Yesterday I had a deep conversation with the founder and CEO of a big company who, two weeks ago decided to close down her 17 year old thriving business because she felt it was not aligned with her deepest values. One of the many issues she was not happy with was the fact that she was earning much more than others who do their work with amazing art and skills. She would honor the fact that she has taken huge risks and big responsibilities, yet she still felt very uncomfortable with this, and wanted to have more orientation around social justice, and the impact big businesses have in the world. I woke up today reflecting about the paradigms of scarcity and abundance.
As I understand it, the mystical principle of abundance is about equilibrium of giving and taking. It's about thriving in the awareness of our interdependence. In this equilibrium, justice, or alignment, every living being can grow.
A key pillar of a healthy community is to support everybody’s growth, and, in order to support others, we and those connected to us need to be nourished in many ways. The more we are nourished, the more we can support everybody’s growth and wellbeing, the more everyone can grow and thrive.
However, the mainstream paradigms of most western civilisations are built on the paradigm of scarcity - competing for limited resources - which depletes our world and destroys the homeostasis of our social tissues, instead of generating sustainable economies. At the core of this paradigm lies the the belief that if someone grows, this person is taking something away from us. However, things can look very different from a higher perspective. I like the way Thomas Hübl expresses it. He often says that when someone grows, they expand the game board of humanity. They are not necessarily taking something from the others, but growing our whole human field.
What is in the way of us finding an appropriate balance of giving and taking?
Because of trauma or adverse childhood experiences, many of us can only take very little and give very little.
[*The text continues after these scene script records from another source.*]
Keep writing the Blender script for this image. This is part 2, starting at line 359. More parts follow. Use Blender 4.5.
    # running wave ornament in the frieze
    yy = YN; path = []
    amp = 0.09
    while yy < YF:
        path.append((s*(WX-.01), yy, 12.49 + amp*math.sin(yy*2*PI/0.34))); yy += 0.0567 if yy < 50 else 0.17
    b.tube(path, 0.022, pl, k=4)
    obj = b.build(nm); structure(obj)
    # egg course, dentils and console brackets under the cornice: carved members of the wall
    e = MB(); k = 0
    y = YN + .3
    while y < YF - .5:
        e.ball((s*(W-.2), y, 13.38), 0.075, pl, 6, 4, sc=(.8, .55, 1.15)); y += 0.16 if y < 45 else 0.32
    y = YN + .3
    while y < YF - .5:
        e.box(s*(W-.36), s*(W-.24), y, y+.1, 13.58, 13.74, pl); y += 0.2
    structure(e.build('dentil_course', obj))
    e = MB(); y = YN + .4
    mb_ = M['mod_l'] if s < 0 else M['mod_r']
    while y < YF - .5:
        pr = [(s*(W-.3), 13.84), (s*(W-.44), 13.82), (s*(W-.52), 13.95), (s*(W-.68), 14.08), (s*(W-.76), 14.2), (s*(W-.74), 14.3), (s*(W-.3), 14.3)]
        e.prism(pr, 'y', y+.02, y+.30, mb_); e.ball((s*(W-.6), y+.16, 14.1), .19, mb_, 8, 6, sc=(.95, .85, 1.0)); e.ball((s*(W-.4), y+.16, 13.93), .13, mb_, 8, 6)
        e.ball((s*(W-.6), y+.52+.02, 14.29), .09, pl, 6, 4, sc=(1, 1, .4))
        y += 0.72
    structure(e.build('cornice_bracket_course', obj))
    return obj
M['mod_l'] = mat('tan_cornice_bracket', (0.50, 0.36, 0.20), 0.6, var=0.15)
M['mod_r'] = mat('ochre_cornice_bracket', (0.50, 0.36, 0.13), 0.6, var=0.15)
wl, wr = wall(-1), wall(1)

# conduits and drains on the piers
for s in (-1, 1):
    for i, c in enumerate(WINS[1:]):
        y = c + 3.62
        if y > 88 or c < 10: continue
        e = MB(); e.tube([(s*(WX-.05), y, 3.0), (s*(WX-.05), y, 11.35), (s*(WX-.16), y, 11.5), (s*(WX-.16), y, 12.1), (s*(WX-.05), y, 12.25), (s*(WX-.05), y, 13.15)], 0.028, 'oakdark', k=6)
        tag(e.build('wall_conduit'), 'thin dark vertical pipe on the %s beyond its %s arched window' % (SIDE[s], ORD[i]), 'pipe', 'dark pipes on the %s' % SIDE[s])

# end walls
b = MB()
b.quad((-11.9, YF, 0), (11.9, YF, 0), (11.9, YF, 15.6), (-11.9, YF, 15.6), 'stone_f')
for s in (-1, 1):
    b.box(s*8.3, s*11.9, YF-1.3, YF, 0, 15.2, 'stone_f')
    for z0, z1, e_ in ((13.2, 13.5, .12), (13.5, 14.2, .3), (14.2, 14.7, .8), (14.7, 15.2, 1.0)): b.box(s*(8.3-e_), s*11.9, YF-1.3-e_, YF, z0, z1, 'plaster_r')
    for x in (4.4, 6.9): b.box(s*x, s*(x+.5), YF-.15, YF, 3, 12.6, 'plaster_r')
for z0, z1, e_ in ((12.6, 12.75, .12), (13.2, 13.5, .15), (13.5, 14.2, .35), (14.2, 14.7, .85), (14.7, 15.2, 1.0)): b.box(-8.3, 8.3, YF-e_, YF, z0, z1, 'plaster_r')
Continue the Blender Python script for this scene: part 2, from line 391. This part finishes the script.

For similar reasons, some take a lot, and can give very little, whereas others take little and give a lot, and they get depleted.
Often trauma does not allow us - as Bert Hellinger would say - to “take our parents”. This creates many dynamics. At the root cause of this issue is having to “parent” our own parents: learning since our childhood to stabilise our environment by being energetic providers for our household, learning not to ask too much, and doing mostly everything on our own. We often carry this pattern into our adult personal and professional relationships. This is not sustainable. It does not allow us to be nourished from our roots. The healing movement is to be able to be “the child” again, being able to “take” from our parents what streams through them from our ancestral lineages.
When we are adults, this “taking from our parents” is a stance in which we recognise the orders of life. It is not going back to be children. It also does not mean we need to agree to former transgressions, or expect to get what we never got due to neglect. It means that we can drink from the river of our ancestors - our blood ancestors as well as the ancestors of our land, our teachers, and benefactors - filtering what has not been aligned, thus strengthening the growth of our lineages and communities forward in abundant exchange with our environment.